Posner argued in a recent interview that Shipps’s guilty plea spoke not to Shipps’s ownership, but to the effects of The Daily’s reporting.

“I don’t think it speaks to his finding some conscience. I think it speaks to the public’s response, to the fact that it’s all out there now in an article,” Posner said. “I don’t think any of us think it’s remotely sincere.”

In a press statement after Shipps’s sentencing, James C. Harris III, HSI Detroit deputy special agent in charge, spoke of the bravery of the numerous women who spoke out about Shipps’s alleged harassment and abuse. (The Department of Homeland Security aided in the criminal investigation.)

“It is my hope that today’s sentencing can bring some closure to Shipps’s victims and sends a powerful message to others in positions of trust that if you prey on the vulnerable, you will be held accountable for your actions,” Harris said.

U.S. Attorney Dawn Ison also commented in the press statement on the many women who have spoken out about Shipps.

“I want to commend the brave young women who, after many years, found the courage to come forward and expose the abuse they suffered at the hands of Shipps,” Ison stated.

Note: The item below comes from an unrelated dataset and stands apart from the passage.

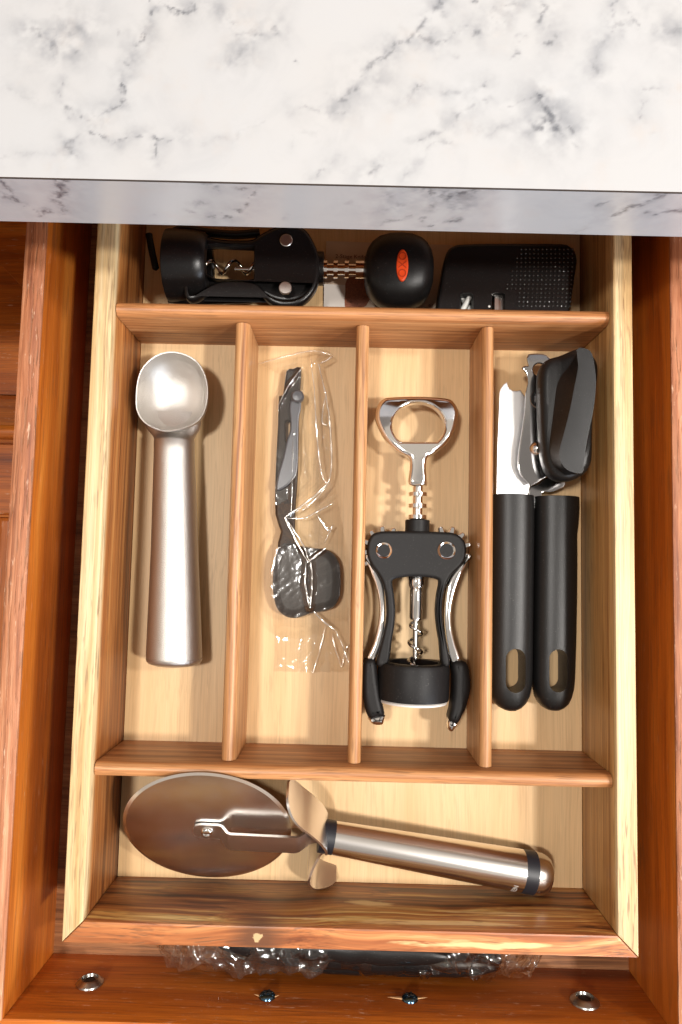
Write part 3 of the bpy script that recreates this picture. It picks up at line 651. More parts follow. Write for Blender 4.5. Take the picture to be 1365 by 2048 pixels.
# levers with gear teeth, chrome arm, black grip and chrome tip
def gear(pxc, a0, n=9):
    c = at(pxc, 1101, zm); r0, r1 = 36*m_, 48.5*m_; out = []
    for k in range(n*2):
        pass
    steps = 12; pts = []
    for k in range(steps):
        a = a0 + 2*math.pi*k/steps; wv = 2*math.pi/steps
        for da, r in ((-.30, r0), (-.17, r1*.97), (-.08, r1), (.08, r1), (.17, r1*.97), (.30, r0)): pts.append((c.x + r*math.cos(a+da*wv), c.y + r*math.sin(a+da*wv)))
    return pts
LE = [([(731,1108),(735,1126),(741,1142),(743,1148),(753.5,1176),(759.6,1212),(757,1249),(748,1286),(735,1316),(749,1320),(761,1293),(769,1256),(771,1215),(768,1176),(760,1152),(752,1138)],
       [(730,1320),(725,1342),(724.5,1381),(730,1415),(739,1436),(754,1435),(769,1430),(766,1410),(763,1395),(757,1360),(751,1320)], [(739,1434),(741,1443),(749,1449),(765,1449),(769,1440),(769,1428)], 769, R(97)),
      ([(941,1107),(934,1128),(927,1142),(924,1148),(911,1183),(903.6,1220),(904,1256),(911,1288),(921,1320),(905,1325),(897.5,1303),(890,1256),(889,1220),(894,1176),(904,1152),(914,1138)],
       [(905,1324),(906,1354),(905,1390),(901,1418),(897.5,1439),(914,1447),(926,1428),(933,1412),(941,1381),(940,1349),(932,1324)], [(897,1437),(895.5,1456),(904,1463),(913,1452),(915,1444)], 893.5, R(76))]
for arm, grip, tip, pc, a0 in LE:
    b = MB(); b.plate(gear(pc, a0), [], zm-.0022, zm+.0022, .0004, 1); b.plate(smooth(PX(arm, zm+.003), 3), [], zm-.0042, zm+.0042, .0012, 2); lv = b.build('lever', M['chrome'], ck, ang=40)
    b = MB(); b.plate(smooth(PX(grip, zm+.004), 3), [], zm-.0068, zm+.0068, .0030, 4); b.build('grip', M['black'], lv, ang=40)
    b = MB(); b.plate(smooth(PX(tip, zm+.003), 3), [], zm-.0055, zm+.0055, .0024, 3); b.build('tip', M['chrome'], lv, ang=50)
b = MB(); b.lathe([(tt(1148), 13*m_), (tt(1155), 15.5*m_), (tt(1170), 15.5*m_), (tt(1175), 14*m_), (tt(1178), 11.5*m_), (tt(1179), 12.8*m_), (tt(1235), 12.8*m_), (tt(1239), 11*m_), (tt(1239.5), 6*m_)], A0, ax, 32); b.build('spindle', M['chrome'], ck, ang=35)
b = MB(); b.tube([along(1236), along(1300), along(1404)], [5.2*m_, 5.2*m_, .6*m_], 14)
hx = []; u_ = ax.cross(Vector((0, 0, 1))).normalized()
for k in range(90):
    t = k/89; a = t*2*math.pi*3.6 - 1.2; p = along(1242 + t*132); rr = 13.0*m_*min(1, .35 + t*8)*min(1, (1-t)*5+.2)
    hx.append(p + u_*rr*math.cos(a) + Vector((0, 0, 1))*rr*math.sin(a))
b.tube(hx, 3.1*m_, 10); b.build('worm', M['chrome'], ck, ang=50)

# ================================================================== CAN OPENER
co = thing('can_opener', 'black handled can opener with big turning knob, against the right wall', 'can opener', (*at(1070, 1200, 0).xy, 0))
zA = .0175
A = [(999,786),(1001,778),(1007,769),(1014,764.5),(1016,772),(1019,777),(1026,781.5),(1034,782),(1041,780),(1056,800),(1066,850),(1068,930),(1060,975),(1056,992),(1050,1010),(998,1010),(994,985),(995,900),(998,820)]
ctr = at(1025, 890, zA)
def tiltA(p):  # the plate lies a little askew
    dx, dy = p[0]-ctr.x, p[1]-ctr.y
    return (p[0], p[1], p[2] - dx*.045 + dy*.012)
b = MB(); b.plate(PX(A, zA), [], zA-.0016, zA, .0003, 2, xf=tiltA); b.build('blade_plate', M['scratched'], co, ang=30)
zB = .0225
Bp = [(1056,733),(1053,722),(1054.5,713),(1060,709.5),(1085,710),(1097,718),(1112,740),(1128,790),(1134,850),(1130,900),(1118,935),(1103,946),(1082,960),(1062,972),(1050,968),(1038,956),(1030,942),(1027,926),(1030,895),(1036,855),(1041,815),(1042,785),(1046,768),(1052,748),(1043.5,737),(1050,733)]
Bp = [(x + (9 if x < 1062 and y > 760 else 0), y) for x, y in Bp]
b = MB(); b.plate(smooth(PX(Bp, zB), 2), [PX(ring(1077, 741, 12.5, 24), zB)], zB-.0018, zB, .0004, 2, xf=lambda p: (p[0], p[1], p[2] + (p[0]-.09)*.03 + (p[1]-.215)*.03)); b.build('cutter_plate', M['nickel'], co, ang=30)
p = at(1072, 898, zB-.001); r_ = 14.5*ppm(zB)
b = MB(); b.lathe([(0, r_*1.25), (.0005, r_*1.25), (.0008, r_*1.0), (.0020, r_*.93), (.0032, r_*.72), (.0040, r_*.4), (.0043, .0001)], p, (0, 0, 1), 28, False); b.build('rivet', M['chrome'], co, ang=60)
p = at(1078, 800, zB-.001); r_ = 21*ppm(zB)
b = MB(); b.lathe([(0, r_), (.0020, r_), (.0026, r_*.92), (.0026, r_*.55), (.0046, r_*.5), (.0052, r_*.3), (.0052, .0001)], p, (0, 0, 1), 28, False); b.build('cutting_wheel', M['nickel'], co, ang=40)
b = MB(); b.plate(smooth(PX([(1062,972),(1076,968),(1090,956),(1120,950),(1130,960),(1128,975),(1100,985),(1084,985),(1084,1015),(1060,1015),(1058,985)], .012), 2), [], .0105, .0125, .0004, 2); b.build('lower_arm', M['nickel'], co, ang=30)
def co_handle(rows, hx_, hy_, hw, hl, zc, hz):
    n = 40; loops = []
    for py, cxp, hwp, kz in rows:
        c = at(cxp, py, zc); h = hwp*ppm(zc); lp = []
        for k in range(n):
            t = 2*math.pi*k/n; ca, sa = math.cos(t), math.sin(t)
            lp.append((c.x + h*math.copysign(abs(ca)**.88, ca), c.y, zc + hz*kz*math.copysign(abs(sa)**.88, sa)))
        loops.append(lp)
    b = MB(); b.loft(loops); o = b.build('handle', M['black_rub'], co, ang=50)
    b = MB(); b.plate(PX(stadium(hx_, hy_, hw, hl, 10), zc+hz*.8), [], -.005, .04); carve(o, b.build('cutter', M['black_rub'], None))
    return o
co_handle([(991,1024,41.5,.95),(992,1024,43.2,1),(1010,1024.5,43.6,1),(1080,1024,43.4,1),(1180,1023,43,1),(1280,1021.5,43,1),(1350,1020.5,43,1),(1372,1020,42,.99),(1390,1019.5,38.5,.95),(1404,1019.5,31.5,.88),(1413,1019.5,23,.76),(1418.5,1020,13,.55),(1420.5,1020,3,.2)], 1031, 1341, 20, 44, .0122, .0098)
co_handle([(994,1113,42.5,.95),(995,1113,44.5,1),(1015,1113.5,44.6,1),(1045,1112.5,43.5,1),(1068,1111,42,1),(1110,1111,42.2,1),(1200,1110,42.4,1),(1290,1108.5,41.8,1),(1355,1107,41,1),(1375,1106.5,39.6,.99),(1392,1106,36,.95),(1405,1106,30,.88),(1413,1106,22,.76),(1418,1106,13,.55),(1420,1106,3,.2)], 1116, 1341, 18, 43, .0118, .0094)
# turning knob with a raised twisted grip
zk = .040
kb = [(1085.5,736),(1092,722),(1103,713),(1129,705),(1156,693.5),(1170,693.5),(1189,706),(1200,725),(1201,748),(1196,781),(1190.5,830),(1190,880),(1189.5,905),(1187,926),(1176,944),(1153,957),(1130,959.5),(1107,949),(1094,925),(1088,884),(1084.5,813),(1083.5,762)]
kt = [(1154,698),(1157,730),(1149,775),(1139,825),(1127,872),(1120,898),(1121,920),(1134,939),(1158,947),(1167,943),(1169,920),(1176,875),(1187,822),(1192.5,770),(1190,735),(1184,706),(1172,697),(1162,696)]
def resamp(p, n):
    p = [Vector(q) for q in p]; p.append(p[0]); d = [0]
    for a, c in zip(p[:-1], p[1:]): d.append(d[-1] + (c-a).length)
    out = []; j = 0
    for k in range(n):
        s = d[-1]*k/n
        while d[j+1] < s: j += 1
        out.append(tuple(p[j].lerp(p[j+1], (s-d[j])/(d[j+1]-d[j]+1e-12))))
    return out
def aligned(outer, inner, n=72):
    """inner loop sampled by the same angles as the outer about shared centres"""
    o = resamp(ccw(outer), n); i = resamp(ccw(inner), 400)
    co_ = (sum(x for x, y in o)/n, sum(y for x, y in o)/n); ci = (sum(x for x, y in i)/400, sum(y for x, y in i)/400)
    s = min(range(400), key=lambda k: abs(math.atan2(i[k][1]-ci[1], i[k][0]-ci[0]) - math.atan2(o[0][1]-co_[1], o[0][0]-co_[0])))
    return o, [i[(s + round(k*400/n)) % 400] for k in range(n)]
ok, ik = aligned(smooth(PX(kb, zk), 4), smooth(PX(kt, .050), 4))
ik_c = (sum(x for x, y in ik)/len(ik), sum(y for x, y in ik)/len(ik))
lerp2 = lambda t, z: [((1-t)*a[0]+t*c[0], (1-t)*a[1]+t*c[1], z) for a, c in zip(ok, ik)]
ins = lambda d, z: [(x, y, z) for x, y in offs(ok, d)]
b = MB(); b.loft([ins(.0035, .026), ins(.0008, .0268), ins(0, .029), ins(-.0001, .0345), ins(.0006, .0375), ins(.0020, .0390), ins(.0036, .0396), lerp2(.38, .0396), lerp2(.58, .0402), lerp2(.82, .0444), lerp2(1.0, .0500), [(x*.9 + ik_c[0]*.1, y*.9 + ik_c[1]*.1, .05003) for x, y in ik]]); b.build('turning_knob', M['black_rub'], co, ang=36)
b = MB(); b.lathe([(0, .004), (.008, .004)], at(1120, 830, .022), (0, 0, 1), 16); b.build('spindle', M['chrome'], co)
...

The 15-year-old former student from the criminal charge has never been interviewed by The Daily. In interviews and emails with The Daily, five other survivors expressed shock and disbelief at Shipps’s claim that he has accepted responsibility for his actions and expressed remorse.

Though they’ve repeatedly been contacted by law enforcement officials, none of the survivors who spoke with The Daily have received any communications from Shipps.

In an interview after the sentencing, Maureen O’Boyle, the only named survivor in The Daily’s 2018 article, spoke of Shipps’s claims of remorse for his actions in 2002.

“You’d have to imagine that if his remorse was sincere, I would have heard from him,” O’Boyle said. “Only he knows how many women should have heard from him.”